Shawmut's product drive seen paying off.

Shawmut National Corp.'s expanded focus on the investment products business is paying off, a senior official at the banking company says.

The measures taken include the launch of a retail mutual fund family in early 1993, the hiring of 125 branch-based investments marketers, a reentry into the institutional asset-management business, and a revamping of retirement planning administration services.

The payoff has come from rising sales of most investment services, said Michael J. Rothmeier, executive vice president of the Hartford, Conn.-based banking company.

For example, retail mutual fund and annuity sales so far this year are twice last year's pace, Mr. Rothmeier said in an interview.

These sales include Shawmut's proprietary mutual funds, a few Fidelity Investments mutual funds, and fixed and variable annuities from a handful of other companies. Annuity sales are outstripping mutual fund sales by 20%, he said.

Sales of investment services to high-net-worth customers -- those with at least $200,000 of yearly income, $500,000 of investable assets or a million dollars of total net worth -- have risen 34% so far this year over last year's pace, Mr.
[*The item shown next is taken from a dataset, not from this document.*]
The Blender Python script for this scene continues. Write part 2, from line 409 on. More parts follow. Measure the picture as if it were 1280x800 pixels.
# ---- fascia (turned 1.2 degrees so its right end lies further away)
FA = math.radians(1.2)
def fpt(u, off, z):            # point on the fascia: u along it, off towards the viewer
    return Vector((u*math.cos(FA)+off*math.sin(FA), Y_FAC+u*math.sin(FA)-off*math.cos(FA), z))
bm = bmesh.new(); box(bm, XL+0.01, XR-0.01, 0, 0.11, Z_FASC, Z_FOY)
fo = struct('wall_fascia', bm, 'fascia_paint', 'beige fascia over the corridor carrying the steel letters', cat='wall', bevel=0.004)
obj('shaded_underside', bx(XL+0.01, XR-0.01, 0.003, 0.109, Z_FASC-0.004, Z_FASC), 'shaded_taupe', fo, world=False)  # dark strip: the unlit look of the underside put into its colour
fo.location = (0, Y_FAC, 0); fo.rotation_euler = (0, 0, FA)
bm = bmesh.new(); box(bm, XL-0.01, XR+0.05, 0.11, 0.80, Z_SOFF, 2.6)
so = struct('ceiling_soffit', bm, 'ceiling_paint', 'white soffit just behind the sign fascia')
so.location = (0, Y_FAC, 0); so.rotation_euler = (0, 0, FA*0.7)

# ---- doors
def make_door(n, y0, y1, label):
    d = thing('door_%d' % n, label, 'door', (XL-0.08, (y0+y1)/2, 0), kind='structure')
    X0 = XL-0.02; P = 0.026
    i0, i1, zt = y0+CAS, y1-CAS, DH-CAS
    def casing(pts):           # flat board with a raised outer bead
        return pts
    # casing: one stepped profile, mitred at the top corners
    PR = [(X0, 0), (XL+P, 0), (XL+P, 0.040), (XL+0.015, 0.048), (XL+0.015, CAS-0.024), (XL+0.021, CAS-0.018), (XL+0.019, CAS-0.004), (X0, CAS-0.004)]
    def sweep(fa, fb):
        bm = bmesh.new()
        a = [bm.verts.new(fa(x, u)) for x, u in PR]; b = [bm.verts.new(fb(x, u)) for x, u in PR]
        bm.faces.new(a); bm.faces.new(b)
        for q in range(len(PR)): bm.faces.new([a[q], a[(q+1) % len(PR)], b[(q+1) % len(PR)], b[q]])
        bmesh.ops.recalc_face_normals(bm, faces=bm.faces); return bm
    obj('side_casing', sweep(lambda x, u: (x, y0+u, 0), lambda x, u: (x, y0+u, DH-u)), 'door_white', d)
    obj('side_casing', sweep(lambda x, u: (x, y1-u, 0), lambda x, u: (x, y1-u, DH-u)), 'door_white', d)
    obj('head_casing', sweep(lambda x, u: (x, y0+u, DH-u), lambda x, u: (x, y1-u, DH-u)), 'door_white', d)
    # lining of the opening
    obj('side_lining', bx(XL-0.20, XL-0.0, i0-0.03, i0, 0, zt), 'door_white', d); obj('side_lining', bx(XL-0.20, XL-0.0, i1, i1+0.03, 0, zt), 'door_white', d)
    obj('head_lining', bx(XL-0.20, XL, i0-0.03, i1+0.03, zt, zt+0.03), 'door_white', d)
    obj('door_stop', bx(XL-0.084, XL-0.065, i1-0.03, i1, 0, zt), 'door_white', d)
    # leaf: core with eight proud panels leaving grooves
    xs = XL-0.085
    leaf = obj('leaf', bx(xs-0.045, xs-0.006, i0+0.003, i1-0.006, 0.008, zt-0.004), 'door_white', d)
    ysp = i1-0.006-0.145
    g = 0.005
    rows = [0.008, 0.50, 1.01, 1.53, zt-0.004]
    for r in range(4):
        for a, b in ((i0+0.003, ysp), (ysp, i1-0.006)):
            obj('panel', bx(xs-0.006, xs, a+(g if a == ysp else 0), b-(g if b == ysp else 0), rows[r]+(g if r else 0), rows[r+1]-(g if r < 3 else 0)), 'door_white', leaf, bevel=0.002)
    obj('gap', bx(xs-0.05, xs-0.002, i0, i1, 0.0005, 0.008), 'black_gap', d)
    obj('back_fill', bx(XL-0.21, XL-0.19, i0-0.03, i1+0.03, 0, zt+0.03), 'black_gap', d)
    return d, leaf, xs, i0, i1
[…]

Rothmeier said.

He credited this jump to a new focus on asset management and a deemphasizing of traditional trust services.

Sales of 401(k) plan administration services are up 28% so far this year, Mr. Rothmeier added. Sales in this area have been helped by the launching of a new 401(k) service aimed at small to midsize companies and improvements in retirement planning administration capabilities.
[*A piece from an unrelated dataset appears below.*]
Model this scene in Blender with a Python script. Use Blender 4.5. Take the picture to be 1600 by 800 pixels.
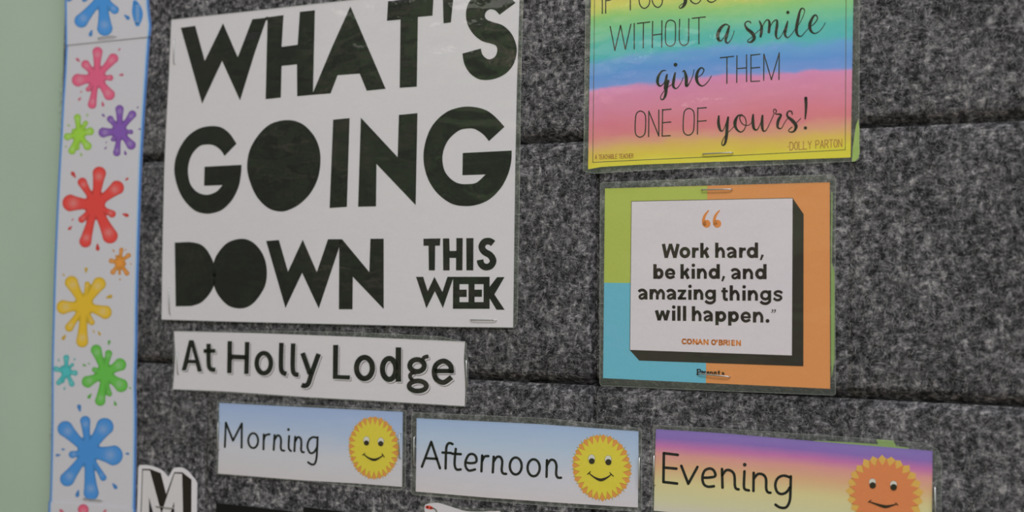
import bpy, bmesh, math, random
import numpy as np
from mathutils import Vector, Matrix
from mathutils.geometry import tessellate_polygon

for o in list(bpy.data.objects): bpy.data.objects.remove(o)
scene = bpy.context.scene
COL = scene.collection

# ------------------------------------------------------------------ camera
F = 2222.0                     # focal length in pixels of the 1600 x 800 frame (50 mm)
Z0 = 0.62                      # distance camera -> board along the optical axis
PX = Z0 / F                    # one pixel at the middle of the board, in metres
AX = Vector((3779, -6, -2222)).normalized()      # board's right, in camera terms (x right, y down, z forward)
AZ = Vector((1198, -68400, 2222)); AZ = (AZ - AX * AZ.dot(AX)).normalized()
AY = AZ.cross(AX)
def c2w(v): return Vector((AX.dot(v), AY.dot(v), AZ.dot(v)))
RIGHT, DOWN, FWD = c2w(Vector((1, 0, 0))), c2w(Vector((0, 1, 0))), c2w(Vector((0, 0, 1)))
CAM = Vector((0, 0, 1.45)) - FWD * Z0
def at(px, py, h=0.0):
    """point on the board plane (h metres in front of the felt) seen at photo position px, py"""
    d = RIGHT * ((px - 800) / F) + DOWN * ((py - 400) / F) + FWD
    t = (-h - CAM.y) / d.y
    return CAM + d * t

cd = bpy.data.cameras.new('camera'); cam = bpy.data.objects.new('camera', cd); COL.objects.link(cam)
cd.sensor_width = 36; cd.lens = 36 * F / 1600; cd.clip_start = 0.01
m = Matrix((RIGHT, -DOWN, -FWD)).transposed().to_4x4(); m.translation = CAM
cam.matrix_world = m
cd.dof.use_dof = True; cd.dof.focus_distance = Z0 * 0.955; cd.dof.aperture_fstop = 9.5
scene.camera = cam

# ------------------------------------------------------------------ light
scene.view_settings.view_transform = 'Standard'; scene.view_settings.look = 'None'
scene.view_settings.exposure = 0.0; scene.view_settings.gamma = 1.0
try: scene.view_settings.use_curve_mapping = False
except Exception: pass
world = bpy.data.worlds.new('world'); scene.world = world; world.use_nodes = True
bg = world.node_tree.nodes['Background']; bg.inputs[0].default_value = (0.90, 0.94, 1.0, 1); bg.inputs[1].default_value = 0.385
def area(name, loc, target, sx, sy, power, color):
    l = bpy.data.lights.new(name, 'AREA'); l.shape = 'RECTANGLE'; l.size = sx; l.size_y = sy; l.energy = power; l.color = color
    o = bpy.data.objects.new(name, l); COL.objects.link(o); o.location = loc
    o.rotation_euler = (Vector(target) - Vector(loc)).to_track_quat('-Z', 'Y').to_euler(); return o
area('ceiling_light', (0.9, -1.5, 2.75), (0.2, 0, 1.4), 1.2, 0.6, 20.5, (0.99, 0.965, 0.975))
area('film_sparkle_light', (-1.7, -3.0, 2.62), (-0.6, 0, 1.2), 1.0, 0.3, 2.2, (1, 0.95, 0.88))  # added lamp near the mirror direction, gives the film its sparkles
area('far_wall_fill', (-1.9, -2.9, 2.7), (-1.9, -3.75, 1.5), 1.6, 0.2, 34, (1, 0.97, 0.9))  # added lamp, brightens the far wall that the films reflect
area('window_light', (2.6, -2.0, 1.7), (0, 0, 1.4), 1.2, 1.3, 15.5, (0.93, 0.955, 1.0))

# ------------------------------------------------------------------ materials
K = 0.61                       # display radiance of a white diffuser under this light
def lin(c): c = c / 255.0; return c / 12.92 if c <= 0.04045 else ((c + 0.055) / 1.055) ** 2.4
def alb(rgb, k=None):
    k = k or K
    return tuple(min(0.95, max(0.003, lin(v) / k)) for v in rgb) + (1,)
MATS = {}
def nodes_of(name):
    m = bpy.data.materials.new(name); m.use_nodes = True; nt = m.node_tree
    return m, nt, nt.nodes['Principled BSDF']
def ink(rgb, rough=0.55, name=None):
    key = ('ink', rgb, rough)
    if key in MATS: return MATS[key]
    m, nt, p = nodes_of(name or 'ink_%d_%d_%d' % rgb)
    tc = nt.nodes.new('ShaderNodeTexCoord'); n = nt.nodes.new('ShaderNodeTexNoise'); n.inputs['Scale'].default_value = 900
    n.inputs['Detail'].default_value = 3
    nt.links.new(tc.outputs['Object'], n.inputs['Vector'])
    mx = nt.nodes.new('ShaderNodeMix'); mx.data_type = 'RGBA'
    a = alb(rgb); mx.inputs[6].default_value = tuple(v * 0.95 for v in a[:3]) + (1,); mx.inputs[7].default_value = tuple(min(1, v * 1.05) for v in a[:3]) + (1,)
    nt.links.new(n.outputs['Fac'], mx.inputs[0]); nt.links.new(mx.outputs[2], p.inputs['Base Color'])
    p.inputs['Roughness'].default_value = rough; p.inputs['Specular IOR Level'].default_value = 0.25
    MATS[key] = m; return m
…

Shawmut also pulled in more than $1.5 billion of institutional assets by reentering the institutional investment management business, which the banking company had exited a few years ago.
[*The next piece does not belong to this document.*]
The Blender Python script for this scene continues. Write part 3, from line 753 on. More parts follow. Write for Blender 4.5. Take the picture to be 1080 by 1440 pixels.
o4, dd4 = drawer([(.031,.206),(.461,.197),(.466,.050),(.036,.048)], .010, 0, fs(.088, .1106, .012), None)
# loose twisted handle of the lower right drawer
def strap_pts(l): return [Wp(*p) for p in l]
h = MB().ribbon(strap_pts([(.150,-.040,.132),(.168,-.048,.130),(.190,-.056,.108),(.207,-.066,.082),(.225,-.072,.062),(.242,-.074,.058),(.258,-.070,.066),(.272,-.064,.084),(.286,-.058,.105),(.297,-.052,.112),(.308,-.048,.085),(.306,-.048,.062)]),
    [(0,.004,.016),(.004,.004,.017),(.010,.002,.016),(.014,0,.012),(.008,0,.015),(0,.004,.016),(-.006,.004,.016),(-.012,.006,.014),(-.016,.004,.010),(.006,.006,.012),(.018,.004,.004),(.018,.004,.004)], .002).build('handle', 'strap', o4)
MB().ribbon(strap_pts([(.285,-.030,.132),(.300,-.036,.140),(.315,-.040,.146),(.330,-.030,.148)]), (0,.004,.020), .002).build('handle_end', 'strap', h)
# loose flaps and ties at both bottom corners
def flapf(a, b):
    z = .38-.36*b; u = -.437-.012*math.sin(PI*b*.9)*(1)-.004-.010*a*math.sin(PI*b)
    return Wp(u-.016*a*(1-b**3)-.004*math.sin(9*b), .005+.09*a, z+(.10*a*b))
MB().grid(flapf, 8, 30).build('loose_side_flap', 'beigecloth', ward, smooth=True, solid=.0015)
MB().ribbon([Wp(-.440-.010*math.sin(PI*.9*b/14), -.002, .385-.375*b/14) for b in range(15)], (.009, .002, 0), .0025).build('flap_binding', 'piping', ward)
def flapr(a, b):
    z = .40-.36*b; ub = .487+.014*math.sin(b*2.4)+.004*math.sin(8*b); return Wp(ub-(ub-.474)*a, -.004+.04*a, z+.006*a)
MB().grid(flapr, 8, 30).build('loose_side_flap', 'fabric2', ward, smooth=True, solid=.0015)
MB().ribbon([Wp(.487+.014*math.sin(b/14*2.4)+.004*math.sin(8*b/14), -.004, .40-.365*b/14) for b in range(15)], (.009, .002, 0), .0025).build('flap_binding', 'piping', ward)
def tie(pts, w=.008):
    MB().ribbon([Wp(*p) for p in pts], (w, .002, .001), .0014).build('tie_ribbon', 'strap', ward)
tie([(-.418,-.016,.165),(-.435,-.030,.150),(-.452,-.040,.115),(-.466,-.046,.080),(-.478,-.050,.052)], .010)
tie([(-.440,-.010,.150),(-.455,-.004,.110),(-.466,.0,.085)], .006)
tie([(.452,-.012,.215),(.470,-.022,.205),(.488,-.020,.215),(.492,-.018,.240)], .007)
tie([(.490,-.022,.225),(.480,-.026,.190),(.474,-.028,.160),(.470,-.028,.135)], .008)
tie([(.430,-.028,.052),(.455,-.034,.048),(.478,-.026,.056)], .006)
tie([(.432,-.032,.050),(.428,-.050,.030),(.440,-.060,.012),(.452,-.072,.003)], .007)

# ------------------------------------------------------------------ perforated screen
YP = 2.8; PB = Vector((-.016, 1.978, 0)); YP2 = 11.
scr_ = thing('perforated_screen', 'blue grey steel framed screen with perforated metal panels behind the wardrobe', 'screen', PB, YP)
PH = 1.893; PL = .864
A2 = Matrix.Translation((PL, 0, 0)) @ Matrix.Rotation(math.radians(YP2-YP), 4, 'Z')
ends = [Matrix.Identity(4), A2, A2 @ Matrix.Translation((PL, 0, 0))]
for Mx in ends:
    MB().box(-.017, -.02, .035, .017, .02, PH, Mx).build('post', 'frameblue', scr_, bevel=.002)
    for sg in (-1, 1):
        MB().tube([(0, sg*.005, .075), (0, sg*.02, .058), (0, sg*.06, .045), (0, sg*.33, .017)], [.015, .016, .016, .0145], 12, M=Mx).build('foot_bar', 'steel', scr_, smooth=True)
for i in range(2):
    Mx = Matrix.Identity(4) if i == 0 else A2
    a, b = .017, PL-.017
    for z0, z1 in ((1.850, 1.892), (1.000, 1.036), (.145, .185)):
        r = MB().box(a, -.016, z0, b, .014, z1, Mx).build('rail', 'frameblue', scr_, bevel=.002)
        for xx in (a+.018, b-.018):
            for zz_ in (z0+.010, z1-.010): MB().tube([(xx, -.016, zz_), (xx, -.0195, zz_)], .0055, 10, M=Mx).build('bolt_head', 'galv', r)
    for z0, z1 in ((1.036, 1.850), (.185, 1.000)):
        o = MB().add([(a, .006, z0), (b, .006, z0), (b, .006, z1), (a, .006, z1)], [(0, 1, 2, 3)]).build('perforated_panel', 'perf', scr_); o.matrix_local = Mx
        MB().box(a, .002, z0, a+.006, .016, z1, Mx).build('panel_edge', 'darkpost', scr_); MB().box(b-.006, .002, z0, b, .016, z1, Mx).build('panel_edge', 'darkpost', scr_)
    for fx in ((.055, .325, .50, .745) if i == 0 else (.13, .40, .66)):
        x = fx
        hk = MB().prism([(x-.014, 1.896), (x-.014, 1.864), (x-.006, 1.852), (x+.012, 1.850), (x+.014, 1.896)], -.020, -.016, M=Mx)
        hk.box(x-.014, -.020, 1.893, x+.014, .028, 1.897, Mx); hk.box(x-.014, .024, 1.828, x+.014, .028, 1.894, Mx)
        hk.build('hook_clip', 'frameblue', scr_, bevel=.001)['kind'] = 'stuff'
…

Shawmut now has investment discretion over about $16 billion of assets, close to half of which is institutional assets.

Shawmut's investment management and trust revenues are on pace to total about 9% of Shawmut's corporate revenues, according to company officials.

But despite the sales growth, profit margins are shrinking because of outlays for new computer systems and personnel. Mr. Rothmeier said he is confident that margins will rise again, once the company finishes redesigning workflows and computer systems to make the investment management and trust units more efficient.

As for the future, Mr. Rothmeier said that Shawrout, like other banking companies, is interested in acquiring mutual fund complexes to build the "critical mass" of at least $10 billion needed to be viable.

As of June, Shawmut's proprietary funds had $1.2 billion of assets, including about $600 million transferred from Shawmut managed employee benefit trust funds.

The most attractive acquisition candidates are likely to be firms with specialized expertise and minimal retail distribution capabilities, which Shawmut can supply.

Shawmut also is potentially interested in acquiring specialized money management firms, Mr. Rothmeier said.

"We're definitely a buyer, not a seller," he said.